When

Wednesday, April 1, 2020 from 6:00 PM to 7:00 PM EDT ***THIS EVENT IS POSTPONED. It will be rescheduled at a later date.***

Contact

Tracy Payovich 
The Clements Library 
734-647-0864 
tgierada@umich.edu 

[POSTPONED]
Victoria Brehm, "Deep Regionalism: Discovering Great Lakes Literature"
 

*** This event will not be held as scheduled on April 1 and is postponed. Please watch for it to be rescheduled at a later date. ***

The French, English, and American literatures of the Great Lakes begin in the sixteenth century. The American continues into the present. Native literatures, in several languages from three major language families, are far older and continue as well.
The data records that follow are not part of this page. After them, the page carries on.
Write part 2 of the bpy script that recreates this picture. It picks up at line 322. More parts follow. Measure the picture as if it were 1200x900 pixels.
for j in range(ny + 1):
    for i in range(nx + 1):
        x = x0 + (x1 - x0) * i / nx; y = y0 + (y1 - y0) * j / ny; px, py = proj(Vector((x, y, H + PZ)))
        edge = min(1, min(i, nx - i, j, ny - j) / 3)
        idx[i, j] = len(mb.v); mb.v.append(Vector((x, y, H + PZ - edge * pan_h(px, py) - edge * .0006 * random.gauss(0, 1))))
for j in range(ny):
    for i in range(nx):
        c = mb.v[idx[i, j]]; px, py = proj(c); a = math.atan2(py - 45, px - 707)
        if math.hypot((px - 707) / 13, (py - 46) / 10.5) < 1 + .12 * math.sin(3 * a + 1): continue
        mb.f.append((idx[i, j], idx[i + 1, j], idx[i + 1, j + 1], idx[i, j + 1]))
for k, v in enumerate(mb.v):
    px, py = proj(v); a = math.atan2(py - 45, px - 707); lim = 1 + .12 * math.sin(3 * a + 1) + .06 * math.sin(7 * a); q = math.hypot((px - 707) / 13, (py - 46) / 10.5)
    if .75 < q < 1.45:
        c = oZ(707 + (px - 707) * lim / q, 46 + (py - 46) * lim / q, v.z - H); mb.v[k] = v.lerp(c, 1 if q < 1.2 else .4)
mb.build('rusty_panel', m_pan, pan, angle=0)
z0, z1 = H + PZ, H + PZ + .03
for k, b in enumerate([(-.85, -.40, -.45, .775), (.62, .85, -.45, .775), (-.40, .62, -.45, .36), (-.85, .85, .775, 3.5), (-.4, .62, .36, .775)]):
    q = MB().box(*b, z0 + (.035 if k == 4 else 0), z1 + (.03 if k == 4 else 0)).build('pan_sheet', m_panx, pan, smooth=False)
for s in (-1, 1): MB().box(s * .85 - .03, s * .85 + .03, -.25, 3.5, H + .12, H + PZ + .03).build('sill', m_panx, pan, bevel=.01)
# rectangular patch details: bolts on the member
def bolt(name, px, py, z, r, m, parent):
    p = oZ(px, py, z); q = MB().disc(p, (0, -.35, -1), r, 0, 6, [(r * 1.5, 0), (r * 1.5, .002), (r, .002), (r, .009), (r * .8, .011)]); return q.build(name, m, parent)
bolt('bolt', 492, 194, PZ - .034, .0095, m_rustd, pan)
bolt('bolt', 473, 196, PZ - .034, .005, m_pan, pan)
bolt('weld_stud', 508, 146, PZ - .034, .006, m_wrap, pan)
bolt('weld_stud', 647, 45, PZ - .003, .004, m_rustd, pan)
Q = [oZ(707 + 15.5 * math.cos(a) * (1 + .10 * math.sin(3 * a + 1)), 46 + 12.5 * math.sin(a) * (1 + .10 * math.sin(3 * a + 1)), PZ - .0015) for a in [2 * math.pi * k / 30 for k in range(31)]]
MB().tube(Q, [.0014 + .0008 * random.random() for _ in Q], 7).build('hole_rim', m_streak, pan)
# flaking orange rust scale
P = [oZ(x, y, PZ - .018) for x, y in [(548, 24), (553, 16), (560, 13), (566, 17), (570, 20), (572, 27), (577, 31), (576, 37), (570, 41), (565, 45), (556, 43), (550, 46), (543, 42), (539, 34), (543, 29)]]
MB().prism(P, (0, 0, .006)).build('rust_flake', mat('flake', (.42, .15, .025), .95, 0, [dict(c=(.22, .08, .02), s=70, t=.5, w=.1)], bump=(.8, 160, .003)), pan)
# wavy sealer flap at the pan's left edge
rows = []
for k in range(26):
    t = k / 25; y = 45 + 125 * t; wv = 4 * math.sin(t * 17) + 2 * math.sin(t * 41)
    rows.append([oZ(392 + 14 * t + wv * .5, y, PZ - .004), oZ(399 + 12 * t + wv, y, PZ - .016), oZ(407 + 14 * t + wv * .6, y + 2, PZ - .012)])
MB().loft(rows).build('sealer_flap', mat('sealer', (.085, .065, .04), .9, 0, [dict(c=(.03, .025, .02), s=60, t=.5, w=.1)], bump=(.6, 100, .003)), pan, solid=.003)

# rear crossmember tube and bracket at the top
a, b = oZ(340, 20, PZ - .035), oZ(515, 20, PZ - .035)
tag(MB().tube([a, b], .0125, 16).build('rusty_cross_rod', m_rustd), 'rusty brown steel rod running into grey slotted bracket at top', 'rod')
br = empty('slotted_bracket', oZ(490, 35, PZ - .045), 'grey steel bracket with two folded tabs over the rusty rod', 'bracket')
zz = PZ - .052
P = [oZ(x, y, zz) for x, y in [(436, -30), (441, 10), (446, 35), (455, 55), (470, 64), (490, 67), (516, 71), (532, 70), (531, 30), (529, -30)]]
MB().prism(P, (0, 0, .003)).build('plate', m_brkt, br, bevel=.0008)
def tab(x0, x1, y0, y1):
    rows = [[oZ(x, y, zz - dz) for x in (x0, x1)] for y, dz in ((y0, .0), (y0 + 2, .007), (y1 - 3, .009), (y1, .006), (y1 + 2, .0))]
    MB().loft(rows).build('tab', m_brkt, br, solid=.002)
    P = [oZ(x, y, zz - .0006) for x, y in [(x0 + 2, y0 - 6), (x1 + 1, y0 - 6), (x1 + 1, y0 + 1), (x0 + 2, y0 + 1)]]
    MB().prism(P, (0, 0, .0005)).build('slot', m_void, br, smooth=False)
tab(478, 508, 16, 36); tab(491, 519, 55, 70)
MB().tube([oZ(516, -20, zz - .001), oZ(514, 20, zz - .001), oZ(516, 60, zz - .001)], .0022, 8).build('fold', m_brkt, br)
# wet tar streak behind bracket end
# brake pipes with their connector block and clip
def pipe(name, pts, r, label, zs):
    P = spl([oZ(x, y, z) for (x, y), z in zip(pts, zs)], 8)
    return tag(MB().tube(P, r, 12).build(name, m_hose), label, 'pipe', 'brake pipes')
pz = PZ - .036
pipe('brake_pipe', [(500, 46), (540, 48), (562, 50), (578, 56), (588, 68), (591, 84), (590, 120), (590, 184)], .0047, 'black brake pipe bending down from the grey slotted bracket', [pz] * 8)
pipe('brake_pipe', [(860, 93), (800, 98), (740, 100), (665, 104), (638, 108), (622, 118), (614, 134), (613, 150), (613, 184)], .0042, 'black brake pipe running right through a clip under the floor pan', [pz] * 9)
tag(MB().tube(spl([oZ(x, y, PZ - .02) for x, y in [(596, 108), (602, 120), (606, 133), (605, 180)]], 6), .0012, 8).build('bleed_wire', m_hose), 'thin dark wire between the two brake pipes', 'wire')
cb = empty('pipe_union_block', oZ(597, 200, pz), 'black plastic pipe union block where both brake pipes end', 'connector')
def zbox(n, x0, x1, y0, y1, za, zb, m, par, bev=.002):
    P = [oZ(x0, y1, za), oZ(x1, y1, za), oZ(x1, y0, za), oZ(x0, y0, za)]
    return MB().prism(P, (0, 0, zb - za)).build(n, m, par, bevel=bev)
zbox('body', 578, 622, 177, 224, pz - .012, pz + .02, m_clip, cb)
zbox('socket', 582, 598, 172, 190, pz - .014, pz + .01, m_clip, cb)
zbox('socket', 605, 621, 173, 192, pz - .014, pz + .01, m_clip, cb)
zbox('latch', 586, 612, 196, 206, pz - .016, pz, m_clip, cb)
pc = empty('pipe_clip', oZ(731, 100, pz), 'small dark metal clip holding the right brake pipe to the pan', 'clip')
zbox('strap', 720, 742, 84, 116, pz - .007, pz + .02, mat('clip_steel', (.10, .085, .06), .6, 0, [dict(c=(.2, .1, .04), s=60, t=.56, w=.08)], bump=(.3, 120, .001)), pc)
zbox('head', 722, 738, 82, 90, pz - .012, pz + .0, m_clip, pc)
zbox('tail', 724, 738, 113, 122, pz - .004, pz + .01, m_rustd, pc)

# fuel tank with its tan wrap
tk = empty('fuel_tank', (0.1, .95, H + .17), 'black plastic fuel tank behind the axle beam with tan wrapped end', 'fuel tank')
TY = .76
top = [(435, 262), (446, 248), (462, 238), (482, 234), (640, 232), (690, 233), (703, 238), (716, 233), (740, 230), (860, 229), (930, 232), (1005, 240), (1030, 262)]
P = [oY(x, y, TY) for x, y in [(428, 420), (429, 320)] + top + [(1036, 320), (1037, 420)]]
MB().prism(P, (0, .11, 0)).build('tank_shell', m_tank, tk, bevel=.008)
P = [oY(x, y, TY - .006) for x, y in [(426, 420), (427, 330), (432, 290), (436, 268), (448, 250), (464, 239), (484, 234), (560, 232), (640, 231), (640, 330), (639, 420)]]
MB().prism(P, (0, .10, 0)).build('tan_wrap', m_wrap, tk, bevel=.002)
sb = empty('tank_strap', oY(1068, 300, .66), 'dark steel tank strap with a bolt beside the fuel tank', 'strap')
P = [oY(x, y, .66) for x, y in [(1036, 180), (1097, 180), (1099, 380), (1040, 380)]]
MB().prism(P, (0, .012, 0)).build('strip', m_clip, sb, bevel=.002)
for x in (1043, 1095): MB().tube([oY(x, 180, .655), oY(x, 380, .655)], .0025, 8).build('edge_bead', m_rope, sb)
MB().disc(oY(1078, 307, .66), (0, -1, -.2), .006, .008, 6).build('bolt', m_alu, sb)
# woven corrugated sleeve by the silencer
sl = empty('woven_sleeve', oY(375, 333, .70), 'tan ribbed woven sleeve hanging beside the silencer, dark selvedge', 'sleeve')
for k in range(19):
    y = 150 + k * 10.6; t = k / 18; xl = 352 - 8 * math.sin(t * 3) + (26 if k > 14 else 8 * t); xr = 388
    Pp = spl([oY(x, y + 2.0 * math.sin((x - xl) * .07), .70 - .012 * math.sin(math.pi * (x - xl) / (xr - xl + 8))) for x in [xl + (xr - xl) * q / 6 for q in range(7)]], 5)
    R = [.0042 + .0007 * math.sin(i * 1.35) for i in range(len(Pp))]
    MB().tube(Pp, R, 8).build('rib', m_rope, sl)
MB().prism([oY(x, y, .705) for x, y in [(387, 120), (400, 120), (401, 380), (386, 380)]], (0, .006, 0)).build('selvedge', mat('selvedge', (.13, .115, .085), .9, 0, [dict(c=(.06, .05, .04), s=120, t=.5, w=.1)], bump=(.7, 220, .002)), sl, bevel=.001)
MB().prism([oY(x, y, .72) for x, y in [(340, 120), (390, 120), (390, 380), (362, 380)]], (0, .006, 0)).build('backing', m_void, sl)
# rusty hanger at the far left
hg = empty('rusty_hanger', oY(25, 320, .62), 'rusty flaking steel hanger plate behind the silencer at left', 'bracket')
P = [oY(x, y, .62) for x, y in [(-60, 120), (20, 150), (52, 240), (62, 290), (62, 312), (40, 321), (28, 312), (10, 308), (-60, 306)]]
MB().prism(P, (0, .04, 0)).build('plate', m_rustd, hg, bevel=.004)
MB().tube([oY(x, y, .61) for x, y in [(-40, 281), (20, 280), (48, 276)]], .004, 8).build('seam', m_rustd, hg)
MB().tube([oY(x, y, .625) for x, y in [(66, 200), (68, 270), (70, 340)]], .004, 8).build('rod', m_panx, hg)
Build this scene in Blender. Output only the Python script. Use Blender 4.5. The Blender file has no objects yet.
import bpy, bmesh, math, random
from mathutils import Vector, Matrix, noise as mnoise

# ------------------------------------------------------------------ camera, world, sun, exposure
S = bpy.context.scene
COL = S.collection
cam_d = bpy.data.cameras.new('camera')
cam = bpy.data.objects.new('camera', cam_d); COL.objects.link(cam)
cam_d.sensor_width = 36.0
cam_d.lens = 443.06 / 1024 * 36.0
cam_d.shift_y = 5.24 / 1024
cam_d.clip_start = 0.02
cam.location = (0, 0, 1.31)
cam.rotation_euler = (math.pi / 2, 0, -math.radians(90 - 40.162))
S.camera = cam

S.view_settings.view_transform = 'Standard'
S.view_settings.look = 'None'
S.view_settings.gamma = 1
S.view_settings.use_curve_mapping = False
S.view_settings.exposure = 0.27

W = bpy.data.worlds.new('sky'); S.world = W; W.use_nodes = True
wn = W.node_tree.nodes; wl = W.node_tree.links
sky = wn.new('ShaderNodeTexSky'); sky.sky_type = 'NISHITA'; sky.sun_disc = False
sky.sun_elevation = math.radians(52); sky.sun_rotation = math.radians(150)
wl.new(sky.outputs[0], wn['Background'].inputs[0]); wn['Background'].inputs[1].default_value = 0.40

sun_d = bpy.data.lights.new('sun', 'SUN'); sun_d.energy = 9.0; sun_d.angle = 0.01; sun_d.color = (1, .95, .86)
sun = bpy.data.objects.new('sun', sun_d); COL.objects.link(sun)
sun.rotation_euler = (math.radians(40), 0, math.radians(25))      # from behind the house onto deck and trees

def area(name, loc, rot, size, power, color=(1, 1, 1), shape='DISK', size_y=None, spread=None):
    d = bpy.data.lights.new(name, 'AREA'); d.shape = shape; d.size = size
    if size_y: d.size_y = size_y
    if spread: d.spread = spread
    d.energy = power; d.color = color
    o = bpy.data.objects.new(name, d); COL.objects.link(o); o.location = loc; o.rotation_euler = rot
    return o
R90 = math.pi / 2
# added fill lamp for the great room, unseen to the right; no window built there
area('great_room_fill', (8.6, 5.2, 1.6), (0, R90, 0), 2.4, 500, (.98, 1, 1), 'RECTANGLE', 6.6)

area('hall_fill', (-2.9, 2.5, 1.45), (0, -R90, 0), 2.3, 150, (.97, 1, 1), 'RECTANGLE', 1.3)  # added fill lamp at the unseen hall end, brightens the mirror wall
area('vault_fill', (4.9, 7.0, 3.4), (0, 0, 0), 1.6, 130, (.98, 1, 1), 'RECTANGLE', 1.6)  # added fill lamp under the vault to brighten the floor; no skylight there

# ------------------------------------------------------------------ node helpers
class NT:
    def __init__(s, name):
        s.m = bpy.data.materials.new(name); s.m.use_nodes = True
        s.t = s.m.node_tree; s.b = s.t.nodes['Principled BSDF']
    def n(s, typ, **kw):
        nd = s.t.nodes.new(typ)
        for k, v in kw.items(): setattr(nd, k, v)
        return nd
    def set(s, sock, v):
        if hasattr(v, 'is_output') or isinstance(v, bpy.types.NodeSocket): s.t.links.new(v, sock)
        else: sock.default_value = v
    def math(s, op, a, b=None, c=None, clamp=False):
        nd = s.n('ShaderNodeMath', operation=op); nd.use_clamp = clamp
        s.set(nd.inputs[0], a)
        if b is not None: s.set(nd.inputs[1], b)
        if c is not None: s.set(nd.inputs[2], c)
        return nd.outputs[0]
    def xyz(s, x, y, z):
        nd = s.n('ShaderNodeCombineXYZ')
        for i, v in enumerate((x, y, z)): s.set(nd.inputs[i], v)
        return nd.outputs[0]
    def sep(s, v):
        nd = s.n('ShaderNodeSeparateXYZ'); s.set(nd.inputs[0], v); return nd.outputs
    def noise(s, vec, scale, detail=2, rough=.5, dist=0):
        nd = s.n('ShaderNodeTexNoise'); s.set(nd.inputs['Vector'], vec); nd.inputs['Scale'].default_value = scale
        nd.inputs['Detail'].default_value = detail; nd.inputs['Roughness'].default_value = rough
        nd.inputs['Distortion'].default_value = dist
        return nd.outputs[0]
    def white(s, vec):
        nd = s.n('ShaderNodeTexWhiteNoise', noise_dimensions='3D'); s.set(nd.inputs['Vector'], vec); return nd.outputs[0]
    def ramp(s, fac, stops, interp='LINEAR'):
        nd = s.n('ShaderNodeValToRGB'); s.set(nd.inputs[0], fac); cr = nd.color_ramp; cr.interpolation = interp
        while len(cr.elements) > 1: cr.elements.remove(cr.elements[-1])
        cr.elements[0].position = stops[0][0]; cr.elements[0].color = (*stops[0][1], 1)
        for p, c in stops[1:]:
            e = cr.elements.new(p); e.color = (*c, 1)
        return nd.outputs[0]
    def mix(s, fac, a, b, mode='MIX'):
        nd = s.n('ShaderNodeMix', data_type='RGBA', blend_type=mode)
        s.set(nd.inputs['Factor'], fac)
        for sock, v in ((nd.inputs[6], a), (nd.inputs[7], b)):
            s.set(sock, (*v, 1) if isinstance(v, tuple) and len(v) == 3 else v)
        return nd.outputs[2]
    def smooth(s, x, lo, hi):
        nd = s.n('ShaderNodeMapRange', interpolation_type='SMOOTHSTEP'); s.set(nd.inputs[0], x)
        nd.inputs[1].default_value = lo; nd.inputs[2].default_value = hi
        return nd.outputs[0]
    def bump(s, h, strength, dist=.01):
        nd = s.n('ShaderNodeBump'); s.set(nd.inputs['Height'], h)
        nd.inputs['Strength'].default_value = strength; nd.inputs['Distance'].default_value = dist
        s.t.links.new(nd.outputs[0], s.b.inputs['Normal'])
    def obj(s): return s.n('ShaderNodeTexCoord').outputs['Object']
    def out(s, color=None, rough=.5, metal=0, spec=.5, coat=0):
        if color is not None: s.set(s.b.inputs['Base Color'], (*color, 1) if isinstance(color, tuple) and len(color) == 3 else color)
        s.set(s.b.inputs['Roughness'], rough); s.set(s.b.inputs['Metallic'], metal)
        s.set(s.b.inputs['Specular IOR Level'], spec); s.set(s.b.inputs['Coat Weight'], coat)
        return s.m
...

These are true maritime literatures that are too frequently described as Midwestern, but have nothing to do with farming and little to do with cities except as ports.

Lakes literatures are international, multi-cultural, and multi-lingual because the lakes have always been a commercial highway, used for resource extraction and commodity handling by several Native nations and three countries. They were the site of the first métis culture in North America. Their ease of access allowed earlier women writers to experience the frontier without the difficulties and dangers inherent in a trip to the far west, while 19th and 20th century commercial traffic provided work for women in lighthouses and on ships. Their shared border with Canada allowed them to be a vital link in the Underground Railroad, and their maritime traditions of craft skill provided jobs for people of color when remunerative work on shore was closed to them. Lakes literature is a record of lives on the lakes over centuries, tracing war, industrialization, environmental degradation, and recovery.

This lecture is part of the Clements Library's Randolph G. Adams Lecture Series and is co-sponsored by the College of Literature, Science, and the Arts, Great Lakes Theme Semester. Victoria Brehm, PhD, is an author and researcher of Great Lakes literary and cultural history. She recently was awarded the Patrick Labadie Award for Historic Preservation from the Association for Great Lakes Maritime History in recognition of her many years of making neglected and unknown texts about the lakes available to readers.